6.1 KiB
layout | page_title | sidebar_current |
---|---|---|
intro | Use Cases | use-cases |
Use Cases
Before understanding use cases, it's useful to know what Terraform is. This page lists some concrete use cases for Terraform, but the possible use cases are much broader than what we cover. Due to its extensible nature, providers and provisioners can be added to further extend Terraform's ability to manipulate resources.
Heroku App Setup
Heroku is a popular PaaS for hosting web apps. Developers create an app, and then attach add-ons, such as a database, or email provider. One of the best features is the ability to elastically scale the number of dynos or workers. However, most non-trivial applications quickly need many add-ons and external services.
Terraform can be used to codify the setup required for a Heroku application, ensuring that all the required add-ons are available, but it can go even further: configuring DNSimple to set a CNAME, or setting up CloudFlare as a CDN for the app. Best of all, Terraform can do all of this in under 30 seconds without using a web interface.
Multi-Tier Applications
A very common pattern is the N-tier architecture. The most common 2-tier architecture is a pool of web servers that use a database tier. Additional tiers get added for API servers, caching servers, routing meshes, etc. This pattern is used because the tiers can be scaled independently and provide a separation of concerns.
Terraform is an ideal tool for building and managing these infrastructures. Each tier can
be described as a collection of resources, and the dependencies between each tier are handled
automatically; Terraform will ensure the database tier is available before the web servers
are started and that the load balancers are aware of the web nodes. Each tier can then be
scaled easily using Terraform by modifying a single count
configuration value. Because
the creation and provisioning of a resource is codified and automated, elastically scaling
with load becomes trivial.
Self-Service Clusters
At a certain organizational size, it becomes very challenging for a centralized operations team to manage a large and growing infrastructure. Instead it becomes more attractive to make "self-serve" infrastructure, allowing product teams to manage their own infrastructure using tooling provided by the central operations team.
Using Terraform, the knowledge of how to build and scale a service can be codified in a configuration. Terraform configurations can be shared within an organization enabling customer teams to use the configuration as a black box and use Terraform as a tool to manage their services.
Software Demos
Modern software is increasingly networked and distributed. Although tools like Vagrant exist to build virtualized environments for demos, it is still very challenging to demo software on real infrastructure which more closely matches production environments.
Software writers can provide a Terraform configuration to create, provision and bootstrap a demo on cloud providers like AWS. This allows end users to easily demo the software on their own infrastructure, and even enables tweaking parameters like cluster size to more rigorously test tools at any scale.
Disposable Environments
It is common practice to have both a production and staging or QA environment. These environments are smaller clones of their production counterpart, but are used to test new applications before releasing in production. As the production environment grows larger and more complex, it becomes increasingly onerous to maintain an up-to-date staging environment.

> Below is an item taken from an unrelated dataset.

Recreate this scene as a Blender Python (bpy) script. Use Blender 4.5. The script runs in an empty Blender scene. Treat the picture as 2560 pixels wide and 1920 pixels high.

Using Terraform, the production environment can be codified and then shared with staging, QA or dev. These configurations can be used to rapidly spin up new environments to test in, and then be easily disposed of. Terraform can help tame the difficulty of maintaining parallel environments, and makes it practical to elastically create and destroy them.
Software Defined Networking
Software Defined Networking (SDN) is becoming increasingly prevalent in the datacenter, as it provides more control to operators and developers and allows the network to better support the applications running on top. Most SDN implementations have a control layer and infrastructure layer.
Terraform can be used to codify the configuration for software defined networks. This configuration can then be used by Terraform to automatically setup and modify settings by interfacing with the control layer. This allows configuration to be versioned and changes to be automated. As an example, AWS VPC is one of the most commonly used SDN implementations, and can be configured by Terraform.
Resource Schedulers
In large-scale infrastructures, static assignment of applications to machines becomes increasingly challenging. To solve that problem, there are a number of schedulers like Borg, Mesos, YARN, and Kubernetes. These can be used to dynamically schedule Docker containers, Hadoop, Spark, and many other software tools.
Terraform is not limited to physical providers like AWS. Resource schedulers can be treated as a provider, enabling Terraform to request resources from them. This allows Terraform to be used in layers: to setup the physical infrastructure running the schedulers as well as provisioning onto the scheduled grid.
Multi-Cloud Deployment
It's often attractive to spread infrastructure across multiple clouds to increase fault-tolerance. By using only a single region or cloud provider, fault tolerance is limited by the availability of that provider. Having a multi-cloud deployment allows for more graceful recovery of the loss of a region or entire provider.
Realizing multi-cloud deployments can be very challenging as many existing tools for infrastructure management are cloud-specific. Terraform is cloud-agnostic and allows a single configuration to be used to manage multiple providers, and to even handle cross-cloud dependencies. This simplifies management and orchestration, helping operators build large-scale multi-cloud infrastructures.